Notes on Expanded Bodies
Text by Unmount Editorial
Expanded Bodies begins from a simple question: what happens to the body when the room no longer has to obey gravity, scale, skin, or fixed form?
The exhibition treats the browser as a spatial condition rather than a neutral container. Works are encountered through movement, distance, delay, and orientation, letting the digital space behave less like documentation and more like a site with its own weather.
For Unmount, the journal acts as a slower companion to the exhibition space. It gathers notes around the works without flattening them into explanation, allowing studio fragments, curatorial observations, and technical decisions to remain visible beside the finished environment.
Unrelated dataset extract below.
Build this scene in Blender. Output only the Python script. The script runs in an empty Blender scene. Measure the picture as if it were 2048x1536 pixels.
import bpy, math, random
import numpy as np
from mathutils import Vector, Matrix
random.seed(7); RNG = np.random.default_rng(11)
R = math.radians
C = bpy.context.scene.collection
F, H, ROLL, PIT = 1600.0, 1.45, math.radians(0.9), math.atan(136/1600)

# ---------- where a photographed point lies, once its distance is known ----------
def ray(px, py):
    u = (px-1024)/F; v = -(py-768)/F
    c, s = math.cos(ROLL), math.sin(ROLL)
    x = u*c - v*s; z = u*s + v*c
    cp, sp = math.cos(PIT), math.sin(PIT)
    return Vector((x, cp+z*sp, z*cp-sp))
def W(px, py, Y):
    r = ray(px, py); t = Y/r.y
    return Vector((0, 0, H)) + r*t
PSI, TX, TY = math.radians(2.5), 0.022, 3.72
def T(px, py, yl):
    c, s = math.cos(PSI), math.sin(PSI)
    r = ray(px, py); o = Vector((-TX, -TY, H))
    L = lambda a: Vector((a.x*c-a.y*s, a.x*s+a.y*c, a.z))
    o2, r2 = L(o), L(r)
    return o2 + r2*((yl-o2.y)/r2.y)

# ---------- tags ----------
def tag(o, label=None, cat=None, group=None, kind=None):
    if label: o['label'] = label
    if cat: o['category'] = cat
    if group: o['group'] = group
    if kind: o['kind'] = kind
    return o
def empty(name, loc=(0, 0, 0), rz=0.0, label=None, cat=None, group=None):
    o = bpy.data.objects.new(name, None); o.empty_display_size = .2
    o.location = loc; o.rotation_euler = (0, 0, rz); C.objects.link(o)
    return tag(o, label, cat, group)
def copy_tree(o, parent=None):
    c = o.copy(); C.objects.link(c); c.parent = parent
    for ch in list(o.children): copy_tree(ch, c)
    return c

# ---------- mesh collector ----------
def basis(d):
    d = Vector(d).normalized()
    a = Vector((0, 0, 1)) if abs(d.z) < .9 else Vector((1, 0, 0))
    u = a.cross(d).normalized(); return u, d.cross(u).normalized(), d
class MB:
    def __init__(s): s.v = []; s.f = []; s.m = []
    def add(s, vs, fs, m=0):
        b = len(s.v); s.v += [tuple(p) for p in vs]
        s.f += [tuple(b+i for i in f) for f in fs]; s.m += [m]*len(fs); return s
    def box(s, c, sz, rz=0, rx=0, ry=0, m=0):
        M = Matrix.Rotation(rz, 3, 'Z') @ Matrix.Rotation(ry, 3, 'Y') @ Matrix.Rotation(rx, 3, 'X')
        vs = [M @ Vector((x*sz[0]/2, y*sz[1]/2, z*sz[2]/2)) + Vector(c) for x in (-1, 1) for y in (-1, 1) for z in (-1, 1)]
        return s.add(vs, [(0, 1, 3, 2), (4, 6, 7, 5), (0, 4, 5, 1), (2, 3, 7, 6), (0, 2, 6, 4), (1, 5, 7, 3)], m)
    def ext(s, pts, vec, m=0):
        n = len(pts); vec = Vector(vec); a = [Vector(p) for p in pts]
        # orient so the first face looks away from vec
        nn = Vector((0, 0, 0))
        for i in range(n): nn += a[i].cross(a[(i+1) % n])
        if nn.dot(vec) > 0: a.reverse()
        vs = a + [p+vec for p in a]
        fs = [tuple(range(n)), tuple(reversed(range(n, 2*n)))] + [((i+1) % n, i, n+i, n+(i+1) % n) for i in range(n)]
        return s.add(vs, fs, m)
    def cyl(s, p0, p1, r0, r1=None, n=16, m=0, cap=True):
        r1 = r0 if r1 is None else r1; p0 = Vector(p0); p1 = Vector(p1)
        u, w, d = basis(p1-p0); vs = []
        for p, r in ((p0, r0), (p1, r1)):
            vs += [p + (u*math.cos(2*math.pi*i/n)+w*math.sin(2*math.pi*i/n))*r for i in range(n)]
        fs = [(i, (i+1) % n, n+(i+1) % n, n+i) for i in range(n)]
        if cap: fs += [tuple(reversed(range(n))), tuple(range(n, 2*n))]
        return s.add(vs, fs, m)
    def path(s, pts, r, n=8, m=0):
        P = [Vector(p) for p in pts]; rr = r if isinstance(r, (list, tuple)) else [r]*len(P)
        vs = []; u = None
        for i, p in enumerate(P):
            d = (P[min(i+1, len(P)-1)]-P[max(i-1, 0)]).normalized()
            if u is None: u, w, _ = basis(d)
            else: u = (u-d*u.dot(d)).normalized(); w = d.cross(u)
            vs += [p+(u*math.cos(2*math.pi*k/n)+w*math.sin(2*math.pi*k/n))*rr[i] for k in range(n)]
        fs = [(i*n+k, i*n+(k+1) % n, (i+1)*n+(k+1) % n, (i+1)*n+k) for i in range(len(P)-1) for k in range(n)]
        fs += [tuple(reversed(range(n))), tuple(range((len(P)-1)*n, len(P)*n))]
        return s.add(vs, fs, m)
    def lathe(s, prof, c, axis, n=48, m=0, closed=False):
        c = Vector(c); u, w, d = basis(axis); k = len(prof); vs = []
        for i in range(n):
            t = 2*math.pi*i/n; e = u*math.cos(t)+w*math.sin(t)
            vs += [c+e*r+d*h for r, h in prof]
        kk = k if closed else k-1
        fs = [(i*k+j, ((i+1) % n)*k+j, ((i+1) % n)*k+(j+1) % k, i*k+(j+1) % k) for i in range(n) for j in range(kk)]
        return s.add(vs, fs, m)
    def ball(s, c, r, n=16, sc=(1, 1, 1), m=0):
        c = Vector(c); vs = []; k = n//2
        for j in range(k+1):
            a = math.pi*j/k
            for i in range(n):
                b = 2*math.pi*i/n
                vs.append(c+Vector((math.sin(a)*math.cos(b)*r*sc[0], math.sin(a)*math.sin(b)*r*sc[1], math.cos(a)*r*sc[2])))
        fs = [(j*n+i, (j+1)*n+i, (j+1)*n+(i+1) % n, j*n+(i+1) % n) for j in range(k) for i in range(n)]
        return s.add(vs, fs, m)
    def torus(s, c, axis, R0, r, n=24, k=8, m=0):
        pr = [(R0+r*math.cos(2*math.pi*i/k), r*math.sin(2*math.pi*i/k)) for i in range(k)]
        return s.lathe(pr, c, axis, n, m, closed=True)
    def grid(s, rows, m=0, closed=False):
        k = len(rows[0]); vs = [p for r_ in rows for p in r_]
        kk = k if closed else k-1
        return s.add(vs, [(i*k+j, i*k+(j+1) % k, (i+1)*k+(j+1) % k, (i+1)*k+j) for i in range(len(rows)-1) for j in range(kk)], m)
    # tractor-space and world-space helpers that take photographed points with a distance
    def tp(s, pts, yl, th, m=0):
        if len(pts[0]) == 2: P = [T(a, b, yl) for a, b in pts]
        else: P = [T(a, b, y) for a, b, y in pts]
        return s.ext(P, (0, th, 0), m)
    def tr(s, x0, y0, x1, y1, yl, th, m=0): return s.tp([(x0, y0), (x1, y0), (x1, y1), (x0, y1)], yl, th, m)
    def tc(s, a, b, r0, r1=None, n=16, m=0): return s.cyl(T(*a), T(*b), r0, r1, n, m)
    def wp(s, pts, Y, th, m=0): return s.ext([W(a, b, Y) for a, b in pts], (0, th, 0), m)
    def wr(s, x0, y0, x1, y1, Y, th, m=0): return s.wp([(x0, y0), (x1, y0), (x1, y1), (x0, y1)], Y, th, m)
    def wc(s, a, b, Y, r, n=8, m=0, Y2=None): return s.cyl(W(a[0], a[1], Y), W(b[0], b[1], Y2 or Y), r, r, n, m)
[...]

In this first entry, the body is not presented as a stable image. It appears as pressure, outline, interface, scan, avatar, atmosphere, and trace. The exhibition asks how form changes when it is no longer attached to one scale, one material, or one point of view.
The online exhibition does not replace the gallery. It opens a different kind of attention: one where the viewer has to navigate, wait, turn, and choose a path through the work. Space becomes part of the reading.
This format also changes how an exhibition can remain accessible. No login. No install. The threshold is deliberately low, but the encounter should still feel specific, authored, and spatially charged.
Future journal entries will include artist conversations, installation documentation, production notes, and records from the digital world as it changes over time.